Pavlovic, Nazım’ın mezarının Türkiye götürülme tartışmaları ile ilgili ise şunları söyledi:

“Tabi ki biz Nazım’ın mezarının burada kalmasını isteriz, son günlerinde burada idi, hatırası hala burada yaşıyor ve onun mezarı bizim için değerli... Eğer Türkiye istiyor ise onların da hakkı çünkü kendi yurduna dönmesi mantıklı. Biz onun burada olmasından mutluyuz, büyük bir mutlulukla onun burada olduğu günleri hatırlıyoruz, ama o aramızdan ayrıldı.”

 

‘Türkiye’de 3 yıl çalıştım’

 

2005- 2006 yıllarında eser sahneye koymak için Türkiye’ye davet edildiğini ifade eden Ansimov, o günleri de şöyle anlatıyor:

“Ankara Opera ve Balesi’nde çalıştım. Ben oraya başlangıçta benden onların oynamakta olan ama iyi gitmeyen bir temsilini düzeltmem istendiği için gittim, biraz reji değişikliği yapılması lazımdı ve ben değişikliğe başladım. Çok ilginçti ama başardık, daha sonra daha başka bir temsile başladık.

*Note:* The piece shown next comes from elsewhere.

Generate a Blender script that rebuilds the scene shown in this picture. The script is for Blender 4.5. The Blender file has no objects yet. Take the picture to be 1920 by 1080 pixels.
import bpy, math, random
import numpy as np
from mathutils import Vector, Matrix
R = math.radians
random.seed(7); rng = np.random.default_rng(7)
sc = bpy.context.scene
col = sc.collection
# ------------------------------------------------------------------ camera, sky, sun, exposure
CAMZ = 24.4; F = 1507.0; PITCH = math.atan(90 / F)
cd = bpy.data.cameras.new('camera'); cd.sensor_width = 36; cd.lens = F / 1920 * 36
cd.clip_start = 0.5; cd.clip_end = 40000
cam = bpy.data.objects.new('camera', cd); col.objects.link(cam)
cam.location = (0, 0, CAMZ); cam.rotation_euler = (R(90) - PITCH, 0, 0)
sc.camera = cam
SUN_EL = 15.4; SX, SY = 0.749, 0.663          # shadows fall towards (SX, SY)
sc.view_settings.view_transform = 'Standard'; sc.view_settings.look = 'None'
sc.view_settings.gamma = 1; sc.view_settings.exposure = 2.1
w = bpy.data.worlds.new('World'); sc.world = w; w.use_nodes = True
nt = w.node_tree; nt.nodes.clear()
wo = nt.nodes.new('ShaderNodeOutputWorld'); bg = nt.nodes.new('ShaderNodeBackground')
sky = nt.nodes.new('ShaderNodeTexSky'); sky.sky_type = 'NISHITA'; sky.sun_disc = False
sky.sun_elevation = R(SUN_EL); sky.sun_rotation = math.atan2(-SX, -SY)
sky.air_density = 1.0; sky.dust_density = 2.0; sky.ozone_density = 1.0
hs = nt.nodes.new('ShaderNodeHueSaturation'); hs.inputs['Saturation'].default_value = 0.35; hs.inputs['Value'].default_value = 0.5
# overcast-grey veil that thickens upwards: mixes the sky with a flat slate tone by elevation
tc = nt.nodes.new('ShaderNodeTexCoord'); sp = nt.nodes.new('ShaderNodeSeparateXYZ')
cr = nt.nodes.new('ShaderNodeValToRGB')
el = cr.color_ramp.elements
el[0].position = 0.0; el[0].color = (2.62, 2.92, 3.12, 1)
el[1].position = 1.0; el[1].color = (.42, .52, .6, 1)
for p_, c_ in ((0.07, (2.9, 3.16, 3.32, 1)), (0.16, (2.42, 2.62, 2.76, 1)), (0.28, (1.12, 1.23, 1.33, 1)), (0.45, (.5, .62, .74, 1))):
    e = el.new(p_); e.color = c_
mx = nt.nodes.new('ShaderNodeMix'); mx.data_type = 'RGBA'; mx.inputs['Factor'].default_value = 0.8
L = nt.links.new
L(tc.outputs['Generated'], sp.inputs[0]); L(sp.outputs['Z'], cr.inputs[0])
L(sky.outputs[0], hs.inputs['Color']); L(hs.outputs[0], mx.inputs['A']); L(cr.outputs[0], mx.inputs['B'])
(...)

Ben oraya gittiğimde paskalya idi, bizim dini bayramımız, ben kiliseye gitmek istediğimi söyledim ama Ankara’da Ortodoks kilisesi sadece Bulgaristan elçiliğinde varmış ve oraya girmek içinde önceden yazı ile izin alınması gerekiyormuş tabi biz bunun için geç kalmışız. Ben çok üzülmüştüm ama tiyatronun yönetimi bana hoş bir sürpriz yaptı. Beni Kapadokya’ya götürdüler. Beni, orada yeraltındaki Ortodoks kilisesine götürmeleri benim için bayram değil, çifte bayram olmuştu.”

 

Georgiy Ansimov Pavlovic kimdir?



3 Haziran 1922 Ladojskaya kasabasında doğdu (Kuban). 1925 yılında babasının görevli olduğu kilise kapatılınca ailesi ile Moskova’ya gelir. 1937 yılında babasının tutuklanması ve kurşuna dizilmesinin ardından bir fabrikada çalışmaya başlar. (Rahip olan ve tutuklanıp kurşuna dizilen babası Rus Ortodoks Kilisesi tarafından 2005 yılında aziz ilan edilmiştir.) 1940 yılında GİTİS (Devlet Sahne Sanatları Enstitüsü) sınavlarını geçer ve müzik tiyatrosu bölümüne girer. Savaş yılları cephe konser grubunda görev alır. 1947 yılında GİTİS’i bitirir. 1955-1964 dünyaca ünlü Bolşoy Tiyatrosu’nda rejisör olarak çalışır. 1964-1975 Moskova operet tiyatrosunda başrejisör olarak görev yapar. 1971 yılından bu yana GİTİS’ de ders veriyor.